◆ Aim of the exercise
Copy out the complete listing, word for word.

◆ Entries with scene source code
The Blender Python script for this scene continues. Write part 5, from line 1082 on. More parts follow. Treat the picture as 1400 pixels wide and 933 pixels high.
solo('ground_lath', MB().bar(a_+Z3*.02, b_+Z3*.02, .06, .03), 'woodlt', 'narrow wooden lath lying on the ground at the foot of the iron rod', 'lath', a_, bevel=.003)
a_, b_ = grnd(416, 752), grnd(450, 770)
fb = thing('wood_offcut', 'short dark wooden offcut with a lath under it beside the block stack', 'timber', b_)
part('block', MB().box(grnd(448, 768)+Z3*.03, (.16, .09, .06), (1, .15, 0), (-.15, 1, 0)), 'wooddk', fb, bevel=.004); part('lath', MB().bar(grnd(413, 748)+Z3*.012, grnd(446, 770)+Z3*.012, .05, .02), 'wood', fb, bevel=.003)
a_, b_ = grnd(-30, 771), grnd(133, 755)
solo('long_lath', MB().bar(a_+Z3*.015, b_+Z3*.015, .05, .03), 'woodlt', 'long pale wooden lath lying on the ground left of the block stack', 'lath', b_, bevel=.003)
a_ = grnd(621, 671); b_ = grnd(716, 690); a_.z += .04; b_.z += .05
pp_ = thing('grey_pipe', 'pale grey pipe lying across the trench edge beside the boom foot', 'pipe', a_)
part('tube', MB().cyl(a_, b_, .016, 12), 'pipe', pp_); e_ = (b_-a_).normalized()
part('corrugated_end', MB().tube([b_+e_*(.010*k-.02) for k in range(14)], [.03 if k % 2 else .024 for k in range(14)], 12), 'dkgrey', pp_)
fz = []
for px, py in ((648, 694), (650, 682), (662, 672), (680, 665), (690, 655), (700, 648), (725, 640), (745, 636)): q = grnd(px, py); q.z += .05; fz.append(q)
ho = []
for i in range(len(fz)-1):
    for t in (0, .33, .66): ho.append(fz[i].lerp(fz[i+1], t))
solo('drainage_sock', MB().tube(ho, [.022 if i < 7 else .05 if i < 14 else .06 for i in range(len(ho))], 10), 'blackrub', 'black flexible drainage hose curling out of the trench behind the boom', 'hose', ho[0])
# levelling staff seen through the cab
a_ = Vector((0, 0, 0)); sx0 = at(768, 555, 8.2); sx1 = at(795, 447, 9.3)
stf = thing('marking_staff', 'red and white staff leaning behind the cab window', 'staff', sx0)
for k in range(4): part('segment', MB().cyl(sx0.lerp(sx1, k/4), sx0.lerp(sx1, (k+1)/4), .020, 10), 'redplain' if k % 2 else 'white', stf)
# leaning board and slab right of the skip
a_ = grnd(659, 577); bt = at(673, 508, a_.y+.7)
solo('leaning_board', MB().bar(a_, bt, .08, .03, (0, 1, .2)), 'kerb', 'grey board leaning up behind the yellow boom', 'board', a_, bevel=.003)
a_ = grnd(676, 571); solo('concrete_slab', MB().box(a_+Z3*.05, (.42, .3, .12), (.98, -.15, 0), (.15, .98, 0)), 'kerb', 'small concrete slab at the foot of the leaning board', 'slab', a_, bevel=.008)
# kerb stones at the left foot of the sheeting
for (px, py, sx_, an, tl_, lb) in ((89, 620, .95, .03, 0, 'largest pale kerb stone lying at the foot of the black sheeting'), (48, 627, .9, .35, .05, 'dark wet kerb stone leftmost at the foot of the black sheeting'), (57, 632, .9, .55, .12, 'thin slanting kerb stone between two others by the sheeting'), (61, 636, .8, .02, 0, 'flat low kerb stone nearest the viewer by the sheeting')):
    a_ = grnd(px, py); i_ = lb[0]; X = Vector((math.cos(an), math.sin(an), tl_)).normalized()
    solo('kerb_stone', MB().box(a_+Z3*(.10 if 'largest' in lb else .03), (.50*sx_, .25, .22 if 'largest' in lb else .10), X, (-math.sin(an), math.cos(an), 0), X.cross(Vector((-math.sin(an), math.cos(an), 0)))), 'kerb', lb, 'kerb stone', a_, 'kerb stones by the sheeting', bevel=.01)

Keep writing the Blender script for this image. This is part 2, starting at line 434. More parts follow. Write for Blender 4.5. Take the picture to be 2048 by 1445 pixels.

◆ Answer to this task
The Blender Python script for this scene continues. Write part 5, from line 1082 on. More parts follow. Treat the picture as 1400 pixels wide and 933 pixels high.
solo('ground_lath', MB().bar(a_+Z3*.02, b_+Z3*.02, .06, .03), 'woodlt', 'narrow wooden lath lying on the ground at the foot of the iron rod', 'lath', a_, bevel=.003)
a_, b_ = grnd(416, 752), grnd(450, 770)
fb = thing('wood_offcut', 'short dark wooden offcut with a lath under it beside the block stack', 'timber', b_)
part('block', MB().box(grnd(448, 768)+Z3*.03, (.16, .09, .06), (1, .15, 0), (-.15, 1, 0)), 'wooddk', fb, bevel=.004); part('lath', MB().bar(grnd(413, 748)+Z3*.012, grnd(446, 770)+Z3*.012, .05, .02), 'wood', fb, bevel=.003)
a_, b_ = grnd(-30, 771), grnd(133, 755)
solo('long_lath', MB().bar(a_+Z3*.015, b_+Z3*.015, .05, .03), 'woodlt', 'long pale wooden lath lying on the ground left of the block stack', 'lath', b_, bevel=.003)
a_ = grnd(621, 671); b_ = grnd(716, 690); a_.z += .04; b_.z += .05
pp_ = thing('grey_pipe', 'pale grey pipe lying across the trench edge beside the boom foot', 'pipe', a_)
part('tube', MB().cyl(a_, b_, .016, 12), 'pipe', pp_); e_ = (b_-a_).normalized()
part('corrugated_end', MB().tube([b_+e_*(.010*k-.02) for k in range(14)], [.03 if k % 2 else .024 for k in range(14)], 12), 'dkgrey', pp_)
fz = []
for px, py in ((648, 694), (650, 682), (662, 672), (680, 665), (690, 655), (700, 648), (725, 640), (745, 636)): q = grnd(px, py); q.z += .05; fz.append(q)
ho = []
for i in range(len(fz)-1):
    for t in (0, .33, .66): ho.append(fz[i].lerp(fz[i+1], t))
solo('drainage_sock', MB().tube(ho, [.022 if i < 7 else .05 if i < 14 else .06 for i in range(len(ho))], 10), 'blackrub', 'black flexible drainage hose curling out of the trench behind the boom', 'hose', ho[0])
# levelling staff seen through the cab
a_ = Vector((0, 0, 0)); sx0 = at(768, 555, 8.2); sx1 = at(795, 447, 9.3)
stf = thing('marking_staff', 'red and white staff leaning behind the cab window', 'staff', sx0)
for k in range(4): part('segment', MB().cyl(sx0.lerp(sx1, k/4), sx0.lerp(sx1, (k+1)/4), .020, 10), 'redplain' if k % 2 else 'white', stf)
# leaning board and slab right of the skip
a_ = grnd(659, 577); bt = at(673, 508, a_.y+.7)
solo('leaning_board', MB().bar(a_, bt, .08, .03, (0, 1, .2)), 'kerb', 'grey board leaning up behind the yellow boom', 'board', a_, bevel=.003)
a_ = grnd(676, 571); solo('concrete_slab', MB().box(a_+Z3*.05, (.42, .3, .12), (.98, -.15, 0), (.15, .98, 0)), 'kerb', 'small concrete slab at the foot of the leaning board', 'slab', a_, bevel=.008)
# kerb stones at the left foot of the sheeting
for (px, py, sx_, an, tl_, lb) in ((89, 620, .95, .03, 0, 'largest pale kerb stone lying at the foot of the black sheeting'), (48, 627, .9, .35, .05, 'dark wet kerb stone leftmost at the foot of the black sheeting'), (57, 632, .9, .55, .12, 'thin slanting kerb stone between two others by the sheeting'), (61, 636, .8, .02, 0, 'flat low kerb stone nearest the viewer by the sheeting')):
    a_ = grnd(px, py); i_ = lb[0]; X = Vector((math.cos(an), math.sin(an), tl_)).normalized()
    solo('kerb_stone', MB().box(a_+Z3*(.10 if 'largest' in lb else .03), (.50*sx_, .25, .22 if 'largest' in lb else .10), X, (-math.sin(an), math.cos(an), 0), X.cross(Vector((-math.sin(an), math.cos(an), 0)))), 'kerb', lb, 'kerb stone', a_, 'kerb stones by the sheeting', bevel=.01)

Keep writing the Blender script for this image. This is part 2, starting at line 434. More parts follow. Write for Blender 4.5. Take the picture to be 2048 by 1445 pixels.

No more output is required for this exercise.